Data block:
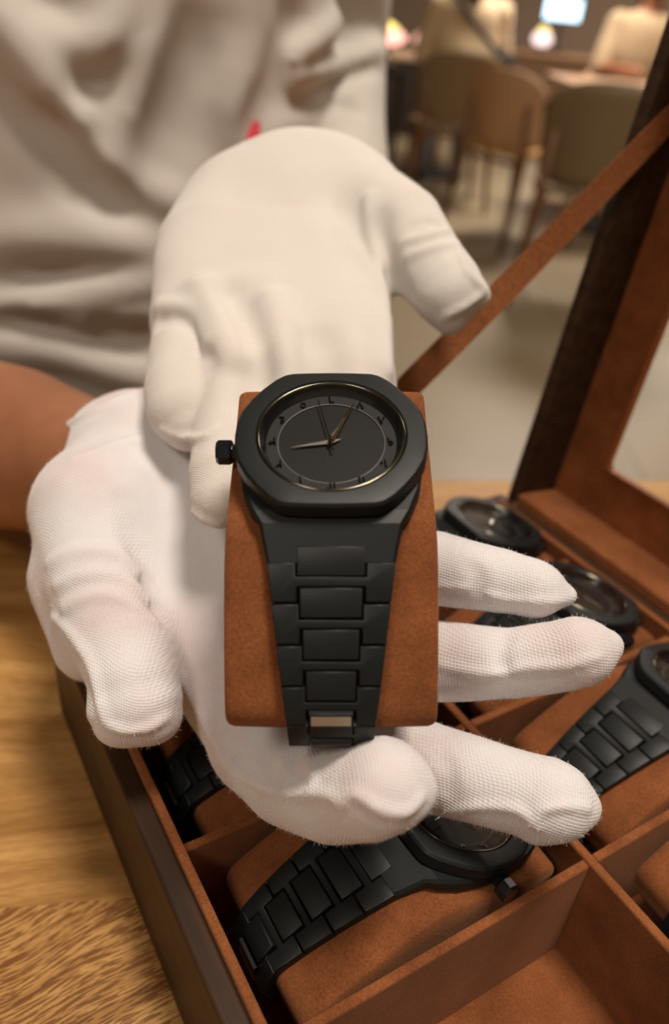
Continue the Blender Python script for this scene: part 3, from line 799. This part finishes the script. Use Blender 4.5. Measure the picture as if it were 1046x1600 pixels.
GA.mark([(736, 882), (748, 902), (744, 930)], .0012, -.0007, .003, 'sub'); GA.mark([(790, 995), (782, 1020), (786, 1040)], .0012, -.0007, .003, 'sub')
GA.mark([(690, 1180), (702, 1210), (698, 1240)], .0012, -.0007, .003, 'sub')
GA.flush()

# glove on the hand behind (palm up, fingers under the cushion, thumb to the right)
GB = Field()
GB.add(ch((450, 340, .345, 26), (450, 355, .325, 25)), .006)
GB.add(ch((365, 340, .325, 22), (324, 395, .305, 19.5), (302, 500, .276, 15)), .012)
GB.add(ch((430, 320, .328, 23.5), (395, 400, .305, 20), (378, 590, .252, 14.5)), .014)
GB.add(ch((490, 306, .328, 24.5), (470, 400, .305, 20), (465, 600, .250, 14.5)), .014)
GB.add(ch((540, 322, .325, 22.5), (536, 390, .308, 18.5), (542, 500, .270, 15.5), (545, 600, .250, 15)), .012)
GB.add(ch((302, 500, .276, 13.5), (290, 560, .262, 12.0), (284, 610, .250, 11.4), (290, 642, .243, 11.2), (296, 660, .241, 9.2)), .0025)
GB.add(ch((378, 590, .252, 13.5), (358, 680, .233, 10.6), (347, 740, .222, 9.6), (346, 776, .218, 8.6)), .0025)
GB.add(ch((465, 600, .250, 14), (455, 690, .232, 10.5), (448, 780, .220, 9.0)), .004)
GB.add(ch((545, 600, .250, 14), (552, 690, .232, 10.5), (556, 770, .221, 9.0)), .004)
GB.add(ch((560, 330, .318, 21), (626, 364, .288, 16.2), (668, 414, .276, 13.8), (696, 446, .270, 12.6), (704, 456, .268, 11.6)), .006)
GB.add(ch((706, 460, .268, 9.5), (752, 462, .267, 2.5)), .005); GB.add(ch((700, 470, .268, 8), (706, 503, .267, 4)), .005)
GB.mark([(588, 340), (590, 385), (604, 425), (614, 460)], .0034, -.0022, .006, 'sub')
GB.mark([(577, 310), (580, 360), (592, 420), (600, 500), (606, 580)], .0014, .0006, .005)
GB.mark([(246, 494), (280, 491), (312, 515), (330, 560)], .0030, -.0018, .004, 'sub')
GB.mark([(252, 480), (285, 480), (312, 498), (332, 540)], .0016, .0008, .005)
GB.mark([(350, 450), (378, 510), (402, 570), (410, 610)], .0040, -.0026, .010, 'sub')
GB.mark([(315, 450), (345, 500), (365, 560)], .0022, .0012, .008)
GB.mark([(425, 470), (446, 530), (454, 600)], .0022, .0014, .008)
GB.mark([(500, 520), (506, 560), (508, 600)], .0034, -.0022, .009, 'sub')
GB.mark([(648, 352), (672, 344), (692, 350)], .0012, -.0006, .003, 'sub')
GB.mark([(634, 378), (668, 368), (700, 358)], .0011, .0006, .0025); GB.mark([(642, 400), (676, 388), (712, 380)], .0012, .0006, .0025)
GB.mark([(714, 378), (720, 400), (736, 430), (757, 452)], .0012, .0004, .0018)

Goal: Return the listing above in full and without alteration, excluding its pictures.

Written solution:
Continue the Blender Python script for this scene: part 3, from line 799. This part finishes the script. Use Blender 4.5. Measure the picture as if it were 1046x1600 pixels.
GA.mark([(736, 882), (748, 902), (744, 930)], .0012, -.0007, .003, 'sub'); GA.mark([(790, 995), (782, 1020), (786, 1040)], .0012, -.0007, .003, 'sub')
GA.mark([(690, 1180), (702, 1210), (698, 1240)], .0012, -.0007, .003, 'sub')
GA.flush()

# glove on the hand behind (palm up, fingers under the cushion, thumb to the right)
GB = Field()
GB.add(ch((450, 340, .345, 26), (450, 355, .325, 25)), .006)
GB.add(ch((365, 340, .325, 22), (324, 395, .305, 19.5), (302, 500, .276, 15)), .012)
GB.add(ch((430, 320, .328, 23.5), (395, 400, .305, 20), (378, 590, .252, 14.5)), .014)
GB.add(ch((490, 306, .328, 24.5), (470, 400, .305, 20), (465, 600, .250, 14.5)), .014)
GB.add(ch((540, 322, .325, 22.5), (536, 390, .308, 18.5), (542, 500, .270, 15.5), (545, 600, .250, 15)), .012)
GB.add(ch((302, 500, .276, 13.5), (290, 560, .262, 12.0), (284, 610, .250, 11.4), (290, 642, .243, 11.2), (296, 660, .241, 9.2)), .0025)
GB.add(ch((378, 590, .252, 13.5), (358, 680, .233, 10.6), (347, 740, .222, 9.6), (346, 776, .218, 8.6)), .0025)
GB.add(ch((465, 600, .250, 14), (455, 690, .232, 10.5), (448, 780, .220, 9.0)), .004)
GB.add(ch((545, 600, .250, 14), (552, 690, .232, 10.5), (556, 770, .221, 9.0)), .004)
GB.add(ch((560, 330, .318, 21), (626, 364, .288, 16.2), (668, 414, .276, 13.8), (696, 446, .270, 12.6), (704, 456, .268, 11.6)), .006)
GB.add(ch((706, 460, .268, 9.5), (752, 462, .267, 2.5)), .005); GB.add(ch((700, 470, .268, 8), (706, 503, .267, 4)), .005)
GB.mark([(588, 340), (590, 385), (604, 425), (614, 460)], .0034, -.0022, .006, 'sub')
GB.mark([(577, 310), (580, 360), (592, 420), (600, 500), (606, 580)], .0014, .0006, .005)
GB.mark([(246, 494), (280, 491), (312, 515), (330, 560)], .0030, -.0018, .004, 'sub')
GB.mark([(252, 480), (285, 480), (312, 498), (332, 540)], .0016, .0008, .005)
GB.mark([(350, 450), (378, 510), (402, 570), (410, 610)], .0040, -.0026, .010, 'sub')
GB.mark([(315, 450), (345, 500), (365, 560)], .0022, .0012, .008)
GB.mark([(425, 470), (446, 530), (454, 600)], .0022, .0014, .008)
GB.mark([(500, 520), (506, 560), (508, 600)], .0034, -.0022, .009, 'sub')
GB.mark([(648, 352), (672, 344), (692, 350)], .0012, -.0006, .003, 'sub')
GB.mark([(634, 378), (668, 368), (700, 358)], .0011, .0006, .0025); GB.mark([(642, 400), (676, 388), (712, 380)], .0012, .0006, .0025)
GB.mark([(714, 378), (720, 400), (736, 430), (757, 452)], .0012, .0004, .0018)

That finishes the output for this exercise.